2. The Center for Ethics and Culture. Judging from its inimitable conference held each autumn, this Center could just as well be called the Center for Charity and Truth. It is has always been viewed as suspect by the University, since, as I see it, if it were left to its own devices and given total control, driven by students as well as faculty, it would more or less implement the necessary reforms throughout the University community. Hence, the University, which sees peril in such a possibility, has considered it prudent to provide as few devices for the Center's use as possible, and to prevent its gaining devices in any other way. We must remember to thank the Center for all it does, since the University would be a far less lovable -- and loving -- place without it.

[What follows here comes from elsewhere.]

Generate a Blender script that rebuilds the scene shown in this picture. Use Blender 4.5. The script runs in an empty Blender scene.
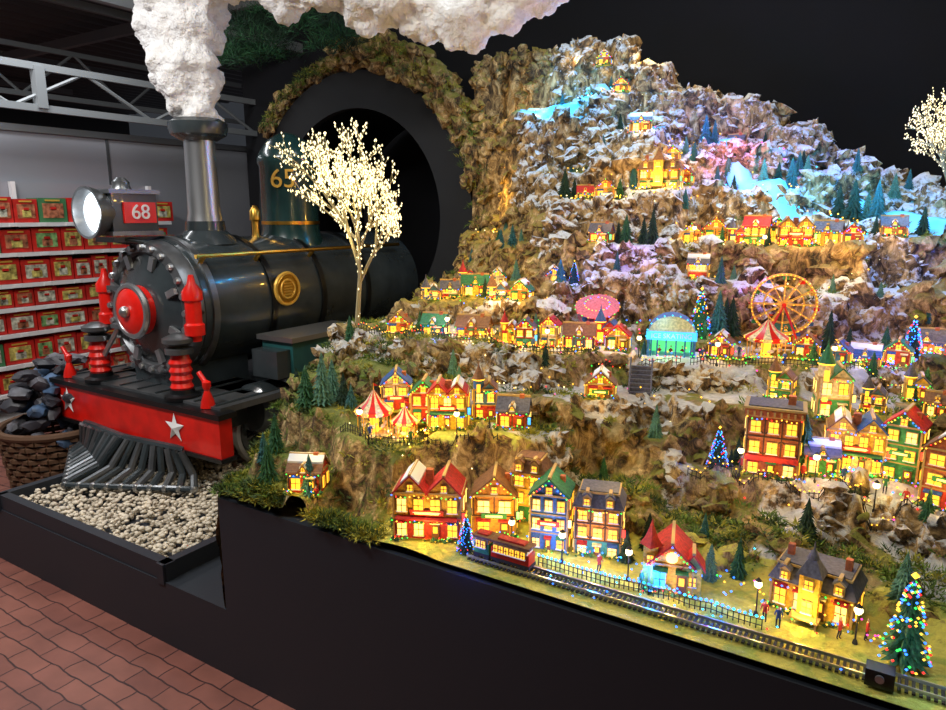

3. Our Lord is really present in every single one of the 29 dorms on campus, as well as in many other buildings. Mass is celebrated many times every day, and for many the Paschal Triduum is a highlight of the spring semester. As long as the love of Christ shines forth at Notre Dame, as long as priests and people there keep desiring Our Lord and making him present sacramentally and in other ways, he will be present there. And if the just and merciful Judge has not abandoned or condemned a place, who are we to despair and leave it for dead?

4. Finally, a word on Our Lady, Notre Dame. The University has been placed under her patronage, and as long as this continues, she will not fail to protect it from ruin. I believe this wholeheartedly. And since Mary's will is perfectly attuned to that of the Heavenly Father, it is true to say that God is for Notre Dame. And if God is for us, who can be against us? (Romans 8:31). I ask you all to pray for Notre Dame. By trusting in the charity of God, she can and will overcome.

And I don't mind admitting that I long to see that day.